We also recognize that, for so many people of color, family and community have been colored, influenced, and, in some cases, even haunted by legacies of imperialism and slavery. The recurring debates concerning Black families—for example, the claim that slavery permanently marred the nuclear Black family—underscore the complicated ways family units are understood. On the one hand, the Black family is recognized as a site of love, strength, and support, while at other times, in both popular discourse and in some academic scholarship as well, Black family life is shrouded in myths of pathology and identified as “broken” and “dysfunctional” when it is not led by a strong patriarch; ideally a cisgender, heterosexual man is the “head” of the household, literally and figuratively. “The Black family,” then, is often a sad monolith that exists at the nexus of many often contradictory and competing meanings in popular culture and even some scholarship. It is a concept that is often the scourge that whips Black women’s backs into submission. As crunk feminists, we reject narrow understandings of family and community that are simply longings for heteropatriarchal power dressed up in Black- or Brownface.
The CFC has its own origin story. In the beginning, there was the Collective. Before the CFC was a blog it was a community and a family. Back in the early 2000s, when Brittney Cooper, Susana Morris, and Crunkista were graduate students at Emory University, they and a group of friends began calling themselves “crunk feminists” as a way to describe their unique way of moving through the world and supporting each other in the face of racism, sexism, homophobia, and every other social ill. These newly dubbed crunk feminists were a crew, a squad that rolled deep. They took classes together, got crunk in the club, threw house parties, cooked for each other, talked politics, went to movies and talks, taking up an entire row. They laughed and cried together through everything from relationships to dissertations to deaths in the family. They were each other’s lifelines, community, and close kin during the years they labored in what was often a very hostile White space.

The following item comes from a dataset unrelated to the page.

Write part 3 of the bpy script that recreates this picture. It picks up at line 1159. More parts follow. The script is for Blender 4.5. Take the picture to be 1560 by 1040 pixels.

The original CFC lasted several years, but when folks began to graduate and move away, the friendships remained while the more formal parts of the Collective faded away.
So when Brittney and Susana began talking about reviving the CFC and creating a blog, the idea that the CFC would be first and foremost a collective outside of the blog was key. Their idea was that the Collective would be a place to be in both conversation and community. During this time Brittney and Susana were living on the opposite ends of Alabama, working as junior professors in small Southern college towns. Feminist community was scarce and fun even scarcer. They realized they would have to build it themselves. They wondered, wouldn’t it be great if we could gather a group of dope-ass feminists? We could be like a twenty-first-century Combahee River Collective—supporting each other, having fun, sharing our stories, and speaking truth to power.
But unlike before when the original CFC all lived in the same city, this newer version of the Collective was scattered across the East Coast. That meant that we, the new CFC, had to be more nimble and more intentional about building and sustaining our community. So we made use of lots of different types of technology—email, phone, the Internet, Google Hangouts—and arranged to meet one another at conferences and retreats to spend time together and connect. This new CFC became not unlike its predecessor. We were often each other’s lifelines, community, and close kin.
We believe that the CFC has lasted as long as it has because we are more than a group of strangers coming together to write blog posts. We have supported each other through graduate school, relationships, job searches, job losses, births, deaths, and any number of other life changes. We have laughed, cried, argued with, and held each other down. The Collective itself has even gone through changes, good and bad, and weathered storms, emerging stronger and more unified. Building and maintaining community and family is far from easy, but it is gratifying, sustaining, and very necessary.
Because of our roots as a collective, it is probably no surprise that so much of our writing has been about family and community. Over the years we’ve covered the gamut on family and community issues, from praising the joy and resiliency that we see every day in our communities to calling out the soul-crushing practices that destroy love, trust, and solidarity. We also grapple with what it means to create and sustain family and community in a society where Black and Brown bodies are often under surveillance and harshly disciplined. Our work answers the call from our feminist foremothers and continues to call out patriarchal power structures for not being accountable to the most vulnerable members of our communities. We reject the secrets and lies that often dwell in families of origin, delving deep into the pain of family secrets and fragmented bonds. While it has often been difficult and certainly scary to be vulnerable about some of the most intimate parts of our lives, or to brazenly expose familial and cultural taboos such as abandonment, abuse, infertility, mental illness, homophobia, and violence, it has also been liberating. Our work at the CFC has meant actively rejecting the dissemblance that respectability politics requires. We have vowed through our writing not to be shamed or silenced because of our pasts or our truths.
Once we found our voices, it was easy to call out all we saw that was wrong. But digging deeper for our truths also asked us to lift up what was right. And so, to that end, we have also (re)imagined community through the lens of crunk feminism, celebrating all the ingenious ways people of color have etched our own spaces of love, caring, support, and just plain old fun. And because so many of us work in academia, a large part of our work highlights how we create feminist classroom communities built on respect and accountability. Being intentional about celebrating feminist family and community has been healing work and an act of resistance in a world that thrives on women of color burning ourselves out to care for others.
Whether or not the community is beloved or the family is chosen, it is clear that we need each other not only to survive but also to thrive.